» THE REQUEST:
Return only the lines from the top of the material through the line marked by "obj('base', bm, M['lip'], t)", unaltered.

» RECORDED INFORMATION:
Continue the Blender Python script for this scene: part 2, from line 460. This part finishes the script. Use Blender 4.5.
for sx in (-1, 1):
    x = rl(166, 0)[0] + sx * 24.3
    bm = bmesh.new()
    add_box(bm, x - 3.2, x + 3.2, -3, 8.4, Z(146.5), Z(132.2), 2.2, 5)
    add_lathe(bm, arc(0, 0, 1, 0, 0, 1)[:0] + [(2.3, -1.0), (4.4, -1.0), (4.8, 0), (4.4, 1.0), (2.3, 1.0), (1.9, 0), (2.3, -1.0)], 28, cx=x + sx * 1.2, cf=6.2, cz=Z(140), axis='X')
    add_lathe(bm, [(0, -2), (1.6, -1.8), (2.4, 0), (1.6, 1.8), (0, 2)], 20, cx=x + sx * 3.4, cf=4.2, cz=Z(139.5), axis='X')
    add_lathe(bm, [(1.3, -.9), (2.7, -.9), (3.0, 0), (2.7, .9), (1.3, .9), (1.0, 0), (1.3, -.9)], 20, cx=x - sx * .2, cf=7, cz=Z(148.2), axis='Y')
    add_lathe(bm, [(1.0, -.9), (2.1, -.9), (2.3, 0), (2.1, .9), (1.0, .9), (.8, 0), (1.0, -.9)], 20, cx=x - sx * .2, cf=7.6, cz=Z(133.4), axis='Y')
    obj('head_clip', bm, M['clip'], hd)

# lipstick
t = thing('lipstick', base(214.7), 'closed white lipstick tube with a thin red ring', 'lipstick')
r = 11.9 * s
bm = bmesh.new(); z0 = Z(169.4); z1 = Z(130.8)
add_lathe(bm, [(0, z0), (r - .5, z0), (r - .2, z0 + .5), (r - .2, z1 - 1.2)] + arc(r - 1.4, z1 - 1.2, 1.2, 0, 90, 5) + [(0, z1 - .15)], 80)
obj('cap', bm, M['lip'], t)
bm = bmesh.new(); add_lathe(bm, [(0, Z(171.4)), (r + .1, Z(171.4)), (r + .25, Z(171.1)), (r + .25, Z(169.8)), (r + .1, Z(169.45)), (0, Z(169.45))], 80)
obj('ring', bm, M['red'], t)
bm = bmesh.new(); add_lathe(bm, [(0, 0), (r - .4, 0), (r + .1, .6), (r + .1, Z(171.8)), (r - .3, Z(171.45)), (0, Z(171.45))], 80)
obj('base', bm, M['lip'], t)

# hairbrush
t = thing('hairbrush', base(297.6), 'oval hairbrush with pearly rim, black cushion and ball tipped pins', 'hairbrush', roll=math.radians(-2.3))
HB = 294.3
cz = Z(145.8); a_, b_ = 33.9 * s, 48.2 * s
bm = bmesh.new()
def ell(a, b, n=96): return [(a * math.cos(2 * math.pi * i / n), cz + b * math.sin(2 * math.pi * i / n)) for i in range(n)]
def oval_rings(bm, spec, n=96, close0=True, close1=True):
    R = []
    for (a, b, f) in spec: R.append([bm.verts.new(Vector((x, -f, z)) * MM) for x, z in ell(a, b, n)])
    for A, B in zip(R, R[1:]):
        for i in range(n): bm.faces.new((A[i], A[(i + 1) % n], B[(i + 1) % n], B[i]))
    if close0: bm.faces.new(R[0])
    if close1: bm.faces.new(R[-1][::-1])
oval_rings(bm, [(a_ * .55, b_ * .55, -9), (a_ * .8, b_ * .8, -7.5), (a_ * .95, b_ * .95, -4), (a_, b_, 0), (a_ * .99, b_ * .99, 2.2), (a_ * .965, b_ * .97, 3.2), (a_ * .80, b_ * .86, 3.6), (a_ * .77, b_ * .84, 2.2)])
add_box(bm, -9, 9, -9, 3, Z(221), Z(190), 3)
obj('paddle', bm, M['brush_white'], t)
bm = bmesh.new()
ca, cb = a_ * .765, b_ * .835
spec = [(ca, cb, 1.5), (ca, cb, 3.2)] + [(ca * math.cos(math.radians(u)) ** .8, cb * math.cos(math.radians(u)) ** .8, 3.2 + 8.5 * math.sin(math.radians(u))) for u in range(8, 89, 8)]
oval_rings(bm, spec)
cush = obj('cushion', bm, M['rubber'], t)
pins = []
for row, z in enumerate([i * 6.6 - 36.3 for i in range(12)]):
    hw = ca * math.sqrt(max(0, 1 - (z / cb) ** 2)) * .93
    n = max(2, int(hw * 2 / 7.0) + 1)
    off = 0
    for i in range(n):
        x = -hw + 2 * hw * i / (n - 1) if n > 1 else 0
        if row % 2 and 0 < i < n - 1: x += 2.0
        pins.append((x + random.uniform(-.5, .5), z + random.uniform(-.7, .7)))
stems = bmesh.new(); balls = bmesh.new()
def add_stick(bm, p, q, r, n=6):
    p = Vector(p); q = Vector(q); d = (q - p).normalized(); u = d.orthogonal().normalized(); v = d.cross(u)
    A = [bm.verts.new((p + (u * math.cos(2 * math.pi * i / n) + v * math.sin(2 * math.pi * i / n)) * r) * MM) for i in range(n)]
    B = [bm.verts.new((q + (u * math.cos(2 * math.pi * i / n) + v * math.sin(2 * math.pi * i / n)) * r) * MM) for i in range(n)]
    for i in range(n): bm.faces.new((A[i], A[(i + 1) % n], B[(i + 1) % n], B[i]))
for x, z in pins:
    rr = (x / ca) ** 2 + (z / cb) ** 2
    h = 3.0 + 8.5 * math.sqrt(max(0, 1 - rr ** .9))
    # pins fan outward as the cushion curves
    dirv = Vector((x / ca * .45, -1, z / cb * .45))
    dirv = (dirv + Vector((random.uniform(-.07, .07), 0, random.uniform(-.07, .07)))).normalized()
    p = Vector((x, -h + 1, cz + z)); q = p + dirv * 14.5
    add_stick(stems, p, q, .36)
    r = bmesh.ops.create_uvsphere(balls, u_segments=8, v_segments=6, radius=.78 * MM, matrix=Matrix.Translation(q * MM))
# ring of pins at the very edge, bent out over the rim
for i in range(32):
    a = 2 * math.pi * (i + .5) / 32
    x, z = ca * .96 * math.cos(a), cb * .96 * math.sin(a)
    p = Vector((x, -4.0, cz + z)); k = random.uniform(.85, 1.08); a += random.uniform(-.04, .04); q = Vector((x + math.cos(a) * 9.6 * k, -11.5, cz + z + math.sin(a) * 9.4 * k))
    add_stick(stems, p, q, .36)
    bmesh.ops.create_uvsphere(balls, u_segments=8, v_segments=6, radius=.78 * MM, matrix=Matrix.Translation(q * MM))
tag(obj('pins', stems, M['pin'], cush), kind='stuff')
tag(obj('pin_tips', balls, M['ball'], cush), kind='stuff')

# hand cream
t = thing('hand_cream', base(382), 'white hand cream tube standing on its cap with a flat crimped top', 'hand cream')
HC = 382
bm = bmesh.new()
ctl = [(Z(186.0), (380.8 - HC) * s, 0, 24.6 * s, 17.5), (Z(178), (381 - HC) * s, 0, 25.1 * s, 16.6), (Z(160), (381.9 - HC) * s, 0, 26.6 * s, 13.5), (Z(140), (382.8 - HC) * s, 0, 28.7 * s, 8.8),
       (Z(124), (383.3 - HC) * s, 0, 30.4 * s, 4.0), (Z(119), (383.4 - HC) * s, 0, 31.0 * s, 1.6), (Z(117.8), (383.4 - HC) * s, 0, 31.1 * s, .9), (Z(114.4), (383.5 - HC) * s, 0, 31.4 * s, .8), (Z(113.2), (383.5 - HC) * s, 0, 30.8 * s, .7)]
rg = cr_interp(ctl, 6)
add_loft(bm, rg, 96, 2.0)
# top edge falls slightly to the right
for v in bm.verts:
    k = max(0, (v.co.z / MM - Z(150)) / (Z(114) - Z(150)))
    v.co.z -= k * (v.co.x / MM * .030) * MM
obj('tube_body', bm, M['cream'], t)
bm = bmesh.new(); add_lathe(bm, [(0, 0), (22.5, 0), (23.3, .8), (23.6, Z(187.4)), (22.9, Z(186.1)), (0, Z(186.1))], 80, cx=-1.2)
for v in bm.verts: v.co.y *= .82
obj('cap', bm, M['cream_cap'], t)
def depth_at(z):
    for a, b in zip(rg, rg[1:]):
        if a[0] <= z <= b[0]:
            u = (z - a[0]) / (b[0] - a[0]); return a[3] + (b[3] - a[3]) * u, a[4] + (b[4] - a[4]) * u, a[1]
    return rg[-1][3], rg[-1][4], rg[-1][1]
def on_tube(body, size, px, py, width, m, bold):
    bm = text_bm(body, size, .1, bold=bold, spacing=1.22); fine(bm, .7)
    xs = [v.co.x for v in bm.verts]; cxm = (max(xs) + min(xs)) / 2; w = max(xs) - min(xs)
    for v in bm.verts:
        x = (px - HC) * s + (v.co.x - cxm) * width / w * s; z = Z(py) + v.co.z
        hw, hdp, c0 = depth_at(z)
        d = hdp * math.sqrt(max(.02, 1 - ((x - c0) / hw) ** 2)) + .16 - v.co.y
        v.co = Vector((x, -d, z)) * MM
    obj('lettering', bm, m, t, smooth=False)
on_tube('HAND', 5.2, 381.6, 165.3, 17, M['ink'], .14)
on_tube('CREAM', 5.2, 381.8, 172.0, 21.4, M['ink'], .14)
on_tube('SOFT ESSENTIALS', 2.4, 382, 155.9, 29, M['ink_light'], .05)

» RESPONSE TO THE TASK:
Continue the Blender Python script for this scene: part 2, from line 460. This part finishes the script. Use Blender 4.5.
for sx in (-1, 1):
    x = rl(166, 0)[0] + sx * 24.3
    bm = bmesh.new()
    add_box(bm, x - 3.2, x + 3.2, -3, 8.4, Z(146.5), Z(132.2), 2.2, 5)
    add_lathe(bm, arc(0, 0, 1, 0, 0, 1)[:0] + [(2.3, -1.0), (4.4, -1.0), (4.8, 0), (4.4, 1.0), (2.3, 1.0), (1.9, 0), (2.3, -1.0)], 28, cx=x + sx * 1.2, cf=6.2, cz=Z(140), axis='X')
    add_lathe(bm, [(0, -2), (1.6, -1.8), (2.4, 0), (1.6, 1.8), (0, 2)], 20, cx=x + sx * 3.4, cf=4.2, cz=Z(139.5), axis='X')
    add_lathe(bm, [(1.3, -.9), (2.7, -.9), (3.0, 0), (2.7, .9), (1.3, .9), (1.0, 0), (1.3, -.9)], 20, cx=x - sx * .2, cf=7, cz=Z(148.2), axis='Y')
    add_lathe(bm, [(1.0, -.9), (2.1, -.9), (2.3, 0), (2.1, .9), (1.0, .9), (.8, 0), (1.0, -.9)], 20, cx=x - sx * .2, cf=7.6, cz=Z(133.4), axis='Y')
    obj('head_clip', bm, M['clip'], hd)

# lipstick
t = thing('lipstick', base(214.7), 'closed white lipstick tube with a thin red ring', 'lipstick')
r = 11.9 * s
bm = bmesh.new(); z0 = Z(169.4); z1 = Z(130.8)
add_lathe(bm, [(0, z0), (r - .5, z0), (r - .2, z0 + .5), (r - .2, z1 - 1.2)] + arc(r - 1.4, z1 - 1.2, 1.2, 0, 90, 5) + [(0, z1 - .15)], 80)
obj('cap', bm, M['lip'], t)
bm = bmesh.new(); add_lathe(bm, [(0, Z(171.4)), (r + .1, Z(171.4)), (r + .25, Z(171.1)), (r + .25, Z(169.8)), (r + .1, Z(169.45)), (0, Z(169.45))], 80)
obj('ring', bm, M['red'], t)
bm = bmesh.new(); add_lathe(bm, [(0, 0), (r - .4, 0), (r + .1, .6), (r + .1, Z(171.8)), (r - .3, Z(171.45)), (0, Z(171.45))], 80)
obj('base', bm, M['lip'], t)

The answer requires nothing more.